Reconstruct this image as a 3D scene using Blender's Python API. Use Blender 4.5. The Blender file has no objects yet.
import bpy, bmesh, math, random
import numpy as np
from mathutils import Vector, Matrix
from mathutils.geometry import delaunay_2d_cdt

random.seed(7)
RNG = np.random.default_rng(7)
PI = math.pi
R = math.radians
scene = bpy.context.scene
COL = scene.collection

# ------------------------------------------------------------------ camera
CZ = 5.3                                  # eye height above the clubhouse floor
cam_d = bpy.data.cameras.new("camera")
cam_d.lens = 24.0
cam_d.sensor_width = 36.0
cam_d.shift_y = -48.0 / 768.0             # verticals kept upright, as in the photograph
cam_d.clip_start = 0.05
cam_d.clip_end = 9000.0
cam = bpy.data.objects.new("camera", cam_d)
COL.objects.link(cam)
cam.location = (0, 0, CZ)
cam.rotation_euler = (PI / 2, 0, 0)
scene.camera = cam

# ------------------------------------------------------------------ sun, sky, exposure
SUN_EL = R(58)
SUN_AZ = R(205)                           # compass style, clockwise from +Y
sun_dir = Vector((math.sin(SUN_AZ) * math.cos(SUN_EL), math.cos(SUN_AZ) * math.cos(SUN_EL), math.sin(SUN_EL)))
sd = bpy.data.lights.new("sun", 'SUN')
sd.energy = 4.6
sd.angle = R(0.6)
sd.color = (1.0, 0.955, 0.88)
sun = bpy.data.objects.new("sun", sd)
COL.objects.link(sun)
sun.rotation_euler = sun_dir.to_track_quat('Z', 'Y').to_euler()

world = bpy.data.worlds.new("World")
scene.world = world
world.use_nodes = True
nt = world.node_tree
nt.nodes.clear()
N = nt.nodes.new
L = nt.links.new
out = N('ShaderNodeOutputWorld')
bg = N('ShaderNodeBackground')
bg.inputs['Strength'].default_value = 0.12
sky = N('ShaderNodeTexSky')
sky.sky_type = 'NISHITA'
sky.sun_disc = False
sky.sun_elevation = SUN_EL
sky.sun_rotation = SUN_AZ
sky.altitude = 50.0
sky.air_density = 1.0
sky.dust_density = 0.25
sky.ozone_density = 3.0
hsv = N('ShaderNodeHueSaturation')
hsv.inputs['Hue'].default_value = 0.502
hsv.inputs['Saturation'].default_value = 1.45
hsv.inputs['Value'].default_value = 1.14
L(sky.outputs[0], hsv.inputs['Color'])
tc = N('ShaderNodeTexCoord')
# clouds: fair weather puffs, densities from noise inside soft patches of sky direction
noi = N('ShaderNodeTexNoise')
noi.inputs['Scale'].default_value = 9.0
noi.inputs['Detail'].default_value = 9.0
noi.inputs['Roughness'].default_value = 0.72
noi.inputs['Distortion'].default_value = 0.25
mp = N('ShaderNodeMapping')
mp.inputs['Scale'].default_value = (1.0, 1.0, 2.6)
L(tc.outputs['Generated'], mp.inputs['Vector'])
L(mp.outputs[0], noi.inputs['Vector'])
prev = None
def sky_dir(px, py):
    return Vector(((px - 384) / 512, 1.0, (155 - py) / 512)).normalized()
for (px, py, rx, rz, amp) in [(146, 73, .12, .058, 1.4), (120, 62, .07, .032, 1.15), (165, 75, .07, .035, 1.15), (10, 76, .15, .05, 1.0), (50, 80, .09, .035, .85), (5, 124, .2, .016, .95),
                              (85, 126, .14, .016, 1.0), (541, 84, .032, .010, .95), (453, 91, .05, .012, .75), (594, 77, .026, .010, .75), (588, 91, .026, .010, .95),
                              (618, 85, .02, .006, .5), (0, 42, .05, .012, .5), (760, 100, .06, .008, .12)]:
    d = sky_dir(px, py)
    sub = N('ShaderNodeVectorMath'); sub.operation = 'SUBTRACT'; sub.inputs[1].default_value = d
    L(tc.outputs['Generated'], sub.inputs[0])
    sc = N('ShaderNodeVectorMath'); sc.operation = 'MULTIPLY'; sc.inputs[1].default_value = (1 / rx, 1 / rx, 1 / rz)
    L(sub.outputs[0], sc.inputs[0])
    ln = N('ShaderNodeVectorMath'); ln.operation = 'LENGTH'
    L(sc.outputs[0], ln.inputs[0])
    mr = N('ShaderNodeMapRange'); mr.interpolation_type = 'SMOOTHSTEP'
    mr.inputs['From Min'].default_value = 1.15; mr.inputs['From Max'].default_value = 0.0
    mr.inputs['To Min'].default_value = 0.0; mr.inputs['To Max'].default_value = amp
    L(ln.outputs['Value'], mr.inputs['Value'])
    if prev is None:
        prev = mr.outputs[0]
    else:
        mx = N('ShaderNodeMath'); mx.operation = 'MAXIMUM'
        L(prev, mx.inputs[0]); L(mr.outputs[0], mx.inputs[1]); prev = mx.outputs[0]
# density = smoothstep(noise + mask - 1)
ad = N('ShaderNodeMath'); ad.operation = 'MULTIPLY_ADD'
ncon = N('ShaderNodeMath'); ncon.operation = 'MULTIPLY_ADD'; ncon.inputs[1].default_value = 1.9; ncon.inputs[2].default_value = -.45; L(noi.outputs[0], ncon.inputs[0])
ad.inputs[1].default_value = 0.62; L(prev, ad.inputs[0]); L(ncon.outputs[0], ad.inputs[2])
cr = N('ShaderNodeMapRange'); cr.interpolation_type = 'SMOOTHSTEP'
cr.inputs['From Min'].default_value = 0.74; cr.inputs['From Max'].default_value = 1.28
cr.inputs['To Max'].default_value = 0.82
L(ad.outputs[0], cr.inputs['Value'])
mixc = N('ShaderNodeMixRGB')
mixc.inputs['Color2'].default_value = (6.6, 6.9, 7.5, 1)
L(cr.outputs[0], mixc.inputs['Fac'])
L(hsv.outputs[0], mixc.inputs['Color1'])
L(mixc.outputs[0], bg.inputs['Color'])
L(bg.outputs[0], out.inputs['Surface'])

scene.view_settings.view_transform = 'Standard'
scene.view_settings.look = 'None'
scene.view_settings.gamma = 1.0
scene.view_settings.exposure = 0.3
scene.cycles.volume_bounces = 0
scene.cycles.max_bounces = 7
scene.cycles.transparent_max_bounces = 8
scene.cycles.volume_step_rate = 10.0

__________

-- Set task --
Only the lines from the start of the data to the line holding "from mathutils.geometry import" are wanted; return them exactly, both ends included.

-- Finished answer --
Reconstruct this image as a 3D scene using Blender's Python API. Use Blender 4.5. The Blender file has no objects yet.
import bpy, bmesh, math, random
import numpy as np
from mathutils import Vector, Matrix
from mathutils.geometry import delaunay_2d_cdt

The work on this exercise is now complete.